======== The input ========

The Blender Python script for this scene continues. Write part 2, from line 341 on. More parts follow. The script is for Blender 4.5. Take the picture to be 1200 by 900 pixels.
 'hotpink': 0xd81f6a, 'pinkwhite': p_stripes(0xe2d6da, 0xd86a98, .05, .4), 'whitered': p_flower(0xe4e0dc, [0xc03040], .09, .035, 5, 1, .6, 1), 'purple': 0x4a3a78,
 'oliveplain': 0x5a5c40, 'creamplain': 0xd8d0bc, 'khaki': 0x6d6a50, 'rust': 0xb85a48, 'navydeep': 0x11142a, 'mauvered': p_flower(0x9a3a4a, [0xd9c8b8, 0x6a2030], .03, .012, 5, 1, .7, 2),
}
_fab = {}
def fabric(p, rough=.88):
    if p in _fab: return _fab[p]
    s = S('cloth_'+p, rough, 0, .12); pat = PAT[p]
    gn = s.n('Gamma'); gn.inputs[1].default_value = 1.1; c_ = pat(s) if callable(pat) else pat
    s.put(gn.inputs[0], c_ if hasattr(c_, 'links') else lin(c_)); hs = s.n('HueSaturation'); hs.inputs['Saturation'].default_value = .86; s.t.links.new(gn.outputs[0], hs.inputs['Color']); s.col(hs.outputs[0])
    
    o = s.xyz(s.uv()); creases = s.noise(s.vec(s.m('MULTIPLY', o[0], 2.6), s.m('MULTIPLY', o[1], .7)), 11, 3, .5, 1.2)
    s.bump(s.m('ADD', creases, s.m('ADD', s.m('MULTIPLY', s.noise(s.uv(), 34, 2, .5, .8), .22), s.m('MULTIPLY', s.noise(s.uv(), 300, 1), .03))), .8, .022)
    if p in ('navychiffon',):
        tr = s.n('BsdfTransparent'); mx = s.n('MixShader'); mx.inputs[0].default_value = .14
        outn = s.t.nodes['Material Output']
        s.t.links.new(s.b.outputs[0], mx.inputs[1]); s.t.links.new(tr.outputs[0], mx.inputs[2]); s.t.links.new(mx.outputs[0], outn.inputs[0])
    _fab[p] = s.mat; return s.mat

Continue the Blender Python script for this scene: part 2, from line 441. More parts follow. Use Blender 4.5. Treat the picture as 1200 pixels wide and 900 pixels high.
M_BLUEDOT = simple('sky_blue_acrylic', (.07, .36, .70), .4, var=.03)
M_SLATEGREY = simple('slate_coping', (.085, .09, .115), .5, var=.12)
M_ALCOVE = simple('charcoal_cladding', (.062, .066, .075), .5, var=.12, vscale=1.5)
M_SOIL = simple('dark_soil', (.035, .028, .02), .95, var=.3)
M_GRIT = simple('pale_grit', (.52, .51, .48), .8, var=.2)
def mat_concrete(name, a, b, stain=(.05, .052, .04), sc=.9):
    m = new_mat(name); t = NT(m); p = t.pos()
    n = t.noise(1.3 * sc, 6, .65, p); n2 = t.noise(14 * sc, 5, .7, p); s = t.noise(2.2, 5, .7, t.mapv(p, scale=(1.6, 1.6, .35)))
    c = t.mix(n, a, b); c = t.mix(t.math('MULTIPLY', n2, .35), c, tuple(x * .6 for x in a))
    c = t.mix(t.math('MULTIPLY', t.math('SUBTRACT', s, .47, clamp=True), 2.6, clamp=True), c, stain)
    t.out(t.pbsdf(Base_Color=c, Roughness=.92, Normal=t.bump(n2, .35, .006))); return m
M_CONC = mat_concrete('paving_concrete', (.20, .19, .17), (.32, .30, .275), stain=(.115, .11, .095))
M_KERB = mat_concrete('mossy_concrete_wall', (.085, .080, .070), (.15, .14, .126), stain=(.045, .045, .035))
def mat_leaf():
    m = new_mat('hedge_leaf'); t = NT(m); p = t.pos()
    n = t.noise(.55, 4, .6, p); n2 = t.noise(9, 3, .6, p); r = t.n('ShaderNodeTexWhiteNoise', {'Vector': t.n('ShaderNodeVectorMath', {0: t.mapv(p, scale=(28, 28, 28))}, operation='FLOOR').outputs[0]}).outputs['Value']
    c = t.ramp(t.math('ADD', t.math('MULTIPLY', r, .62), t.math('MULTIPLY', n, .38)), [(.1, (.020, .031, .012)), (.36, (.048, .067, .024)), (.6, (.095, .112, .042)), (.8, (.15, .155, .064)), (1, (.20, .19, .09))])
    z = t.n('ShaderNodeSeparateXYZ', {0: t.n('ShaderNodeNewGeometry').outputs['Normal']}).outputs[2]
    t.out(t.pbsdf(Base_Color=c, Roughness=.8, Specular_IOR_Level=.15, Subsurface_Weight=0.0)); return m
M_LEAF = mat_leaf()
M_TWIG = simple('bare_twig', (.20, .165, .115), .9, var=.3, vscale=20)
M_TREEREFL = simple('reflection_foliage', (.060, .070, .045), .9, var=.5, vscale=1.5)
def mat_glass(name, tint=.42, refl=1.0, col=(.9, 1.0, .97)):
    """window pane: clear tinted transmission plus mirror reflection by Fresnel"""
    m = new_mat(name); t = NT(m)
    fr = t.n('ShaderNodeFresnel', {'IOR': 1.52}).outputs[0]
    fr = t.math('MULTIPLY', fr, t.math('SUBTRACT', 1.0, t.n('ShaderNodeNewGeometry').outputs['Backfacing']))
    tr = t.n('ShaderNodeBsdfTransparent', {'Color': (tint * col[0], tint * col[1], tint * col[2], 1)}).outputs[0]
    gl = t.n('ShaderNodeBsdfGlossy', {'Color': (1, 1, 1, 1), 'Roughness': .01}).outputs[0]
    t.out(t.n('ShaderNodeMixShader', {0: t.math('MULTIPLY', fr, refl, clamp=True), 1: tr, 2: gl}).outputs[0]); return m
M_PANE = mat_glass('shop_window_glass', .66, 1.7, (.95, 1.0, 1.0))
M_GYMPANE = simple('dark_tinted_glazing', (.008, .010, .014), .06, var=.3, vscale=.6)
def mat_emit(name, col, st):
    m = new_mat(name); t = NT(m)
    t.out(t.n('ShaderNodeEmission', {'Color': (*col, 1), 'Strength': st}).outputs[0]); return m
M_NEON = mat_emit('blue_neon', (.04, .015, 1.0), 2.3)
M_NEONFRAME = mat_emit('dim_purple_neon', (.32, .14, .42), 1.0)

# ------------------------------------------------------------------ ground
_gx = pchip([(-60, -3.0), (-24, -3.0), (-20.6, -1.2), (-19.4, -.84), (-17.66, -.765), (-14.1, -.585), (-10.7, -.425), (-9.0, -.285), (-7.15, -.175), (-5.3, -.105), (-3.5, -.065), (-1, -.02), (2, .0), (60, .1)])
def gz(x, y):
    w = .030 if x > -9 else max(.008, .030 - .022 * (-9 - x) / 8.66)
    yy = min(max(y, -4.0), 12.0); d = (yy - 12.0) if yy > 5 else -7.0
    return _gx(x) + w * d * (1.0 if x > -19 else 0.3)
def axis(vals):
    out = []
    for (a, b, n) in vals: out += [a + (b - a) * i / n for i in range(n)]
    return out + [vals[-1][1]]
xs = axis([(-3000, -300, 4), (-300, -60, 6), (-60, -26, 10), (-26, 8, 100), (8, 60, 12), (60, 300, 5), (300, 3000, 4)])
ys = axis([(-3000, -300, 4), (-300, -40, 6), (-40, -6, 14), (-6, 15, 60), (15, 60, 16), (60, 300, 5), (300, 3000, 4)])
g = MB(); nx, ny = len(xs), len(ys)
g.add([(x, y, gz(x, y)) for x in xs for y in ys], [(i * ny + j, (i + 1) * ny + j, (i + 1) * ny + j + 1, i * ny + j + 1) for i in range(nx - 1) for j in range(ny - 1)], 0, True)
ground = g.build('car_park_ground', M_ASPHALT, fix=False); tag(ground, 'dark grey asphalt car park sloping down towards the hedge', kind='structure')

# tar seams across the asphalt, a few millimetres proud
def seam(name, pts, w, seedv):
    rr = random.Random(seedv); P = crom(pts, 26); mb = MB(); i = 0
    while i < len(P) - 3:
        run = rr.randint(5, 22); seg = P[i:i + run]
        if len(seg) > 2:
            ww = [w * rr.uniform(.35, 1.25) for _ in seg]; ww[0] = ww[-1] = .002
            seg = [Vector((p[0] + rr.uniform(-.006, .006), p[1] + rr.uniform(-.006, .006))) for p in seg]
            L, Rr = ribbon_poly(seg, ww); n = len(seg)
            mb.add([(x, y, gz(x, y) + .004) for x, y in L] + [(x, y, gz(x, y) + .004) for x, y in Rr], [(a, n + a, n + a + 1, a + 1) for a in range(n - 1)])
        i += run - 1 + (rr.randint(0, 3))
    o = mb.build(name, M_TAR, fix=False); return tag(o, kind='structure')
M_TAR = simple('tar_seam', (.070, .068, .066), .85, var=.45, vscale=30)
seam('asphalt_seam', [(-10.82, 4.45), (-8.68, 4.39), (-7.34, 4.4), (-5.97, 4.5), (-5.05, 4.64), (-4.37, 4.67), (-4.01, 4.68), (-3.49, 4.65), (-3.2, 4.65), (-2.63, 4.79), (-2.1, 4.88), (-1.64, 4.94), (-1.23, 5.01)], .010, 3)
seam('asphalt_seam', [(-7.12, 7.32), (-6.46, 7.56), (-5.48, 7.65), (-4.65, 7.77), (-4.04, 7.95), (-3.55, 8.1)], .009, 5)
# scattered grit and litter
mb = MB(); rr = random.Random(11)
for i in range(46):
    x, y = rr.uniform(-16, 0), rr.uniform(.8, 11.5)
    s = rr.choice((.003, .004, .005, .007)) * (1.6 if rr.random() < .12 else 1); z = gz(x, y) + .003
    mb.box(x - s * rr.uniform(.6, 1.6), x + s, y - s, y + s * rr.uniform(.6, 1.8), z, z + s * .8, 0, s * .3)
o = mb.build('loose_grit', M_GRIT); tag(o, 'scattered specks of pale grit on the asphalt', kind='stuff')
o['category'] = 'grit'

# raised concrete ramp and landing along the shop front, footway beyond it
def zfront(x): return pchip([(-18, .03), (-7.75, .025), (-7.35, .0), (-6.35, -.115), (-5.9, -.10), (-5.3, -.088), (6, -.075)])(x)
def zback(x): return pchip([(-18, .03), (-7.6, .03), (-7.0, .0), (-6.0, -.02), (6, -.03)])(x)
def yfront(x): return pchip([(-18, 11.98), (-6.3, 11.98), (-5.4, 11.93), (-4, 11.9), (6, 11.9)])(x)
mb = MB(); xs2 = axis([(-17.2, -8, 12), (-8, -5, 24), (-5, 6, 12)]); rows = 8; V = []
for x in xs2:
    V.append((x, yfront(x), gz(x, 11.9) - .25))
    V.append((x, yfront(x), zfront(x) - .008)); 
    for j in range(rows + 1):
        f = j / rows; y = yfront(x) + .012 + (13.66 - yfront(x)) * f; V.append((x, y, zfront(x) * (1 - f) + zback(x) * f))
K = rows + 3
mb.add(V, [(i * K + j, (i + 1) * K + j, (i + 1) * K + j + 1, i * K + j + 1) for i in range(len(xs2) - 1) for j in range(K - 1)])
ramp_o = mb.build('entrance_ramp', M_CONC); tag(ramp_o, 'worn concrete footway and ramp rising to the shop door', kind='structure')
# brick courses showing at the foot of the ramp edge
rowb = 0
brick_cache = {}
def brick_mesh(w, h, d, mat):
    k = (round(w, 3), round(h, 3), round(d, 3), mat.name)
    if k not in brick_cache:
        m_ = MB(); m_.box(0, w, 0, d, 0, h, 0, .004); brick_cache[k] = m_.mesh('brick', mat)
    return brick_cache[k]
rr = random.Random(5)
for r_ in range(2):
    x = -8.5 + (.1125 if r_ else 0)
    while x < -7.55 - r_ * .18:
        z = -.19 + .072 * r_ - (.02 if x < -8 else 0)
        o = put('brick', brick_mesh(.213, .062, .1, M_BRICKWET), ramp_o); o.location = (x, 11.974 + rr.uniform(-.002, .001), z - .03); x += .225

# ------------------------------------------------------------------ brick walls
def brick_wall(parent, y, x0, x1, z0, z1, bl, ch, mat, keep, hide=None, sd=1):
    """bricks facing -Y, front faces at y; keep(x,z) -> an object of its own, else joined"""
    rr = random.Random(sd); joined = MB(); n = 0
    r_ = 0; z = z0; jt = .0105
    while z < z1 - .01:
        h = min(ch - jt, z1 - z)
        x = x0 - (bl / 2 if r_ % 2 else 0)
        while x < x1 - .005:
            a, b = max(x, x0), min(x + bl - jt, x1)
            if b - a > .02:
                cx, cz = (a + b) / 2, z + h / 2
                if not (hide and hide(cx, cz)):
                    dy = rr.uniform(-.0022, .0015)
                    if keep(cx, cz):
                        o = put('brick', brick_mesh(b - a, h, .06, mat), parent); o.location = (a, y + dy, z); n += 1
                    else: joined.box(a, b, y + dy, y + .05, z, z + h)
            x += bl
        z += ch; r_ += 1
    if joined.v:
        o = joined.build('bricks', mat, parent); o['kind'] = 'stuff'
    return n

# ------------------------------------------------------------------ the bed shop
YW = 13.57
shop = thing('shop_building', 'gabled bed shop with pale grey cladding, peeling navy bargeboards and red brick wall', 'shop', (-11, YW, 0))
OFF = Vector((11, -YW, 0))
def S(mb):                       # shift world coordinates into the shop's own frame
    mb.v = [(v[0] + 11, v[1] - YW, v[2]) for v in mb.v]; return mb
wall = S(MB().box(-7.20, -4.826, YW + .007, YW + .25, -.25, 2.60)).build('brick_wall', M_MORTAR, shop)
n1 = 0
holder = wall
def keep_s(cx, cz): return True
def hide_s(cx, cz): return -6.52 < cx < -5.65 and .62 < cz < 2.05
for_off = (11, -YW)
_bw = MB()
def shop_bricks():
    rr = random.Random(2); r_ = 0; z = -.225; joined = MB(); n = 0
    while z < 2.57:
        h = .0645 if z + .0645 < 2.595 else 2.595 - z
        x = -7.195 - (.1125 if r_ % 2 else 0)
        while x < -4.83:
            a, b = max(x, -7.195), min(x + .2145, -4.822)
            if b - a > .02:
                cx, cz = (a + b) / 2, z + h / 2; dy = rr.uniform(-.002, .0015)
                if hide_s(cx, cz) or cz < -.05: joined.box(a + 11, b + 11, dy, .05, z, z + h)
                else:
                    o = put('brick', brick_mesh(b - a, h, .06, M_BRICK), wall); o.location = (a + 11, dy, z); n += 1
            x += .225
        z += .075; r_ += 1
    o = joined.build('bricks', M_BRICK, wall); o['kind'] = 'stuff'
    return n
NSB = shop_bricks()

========

* Job
From the material above, gather all lines that include the string "follow" and copy them.

* Solution
The Blender Python script for this scene continues. Write part 2, from line 341 on. More parts follow. The script is for Blender 4.5. Take the picture to be 1200 by 900 pixels.
Continue the Blender Python script for this scene: part 2, from line 441. More parts follow. Use Blender 4.5. Treat the picture as 1200 pixels wide and 900 pixels high.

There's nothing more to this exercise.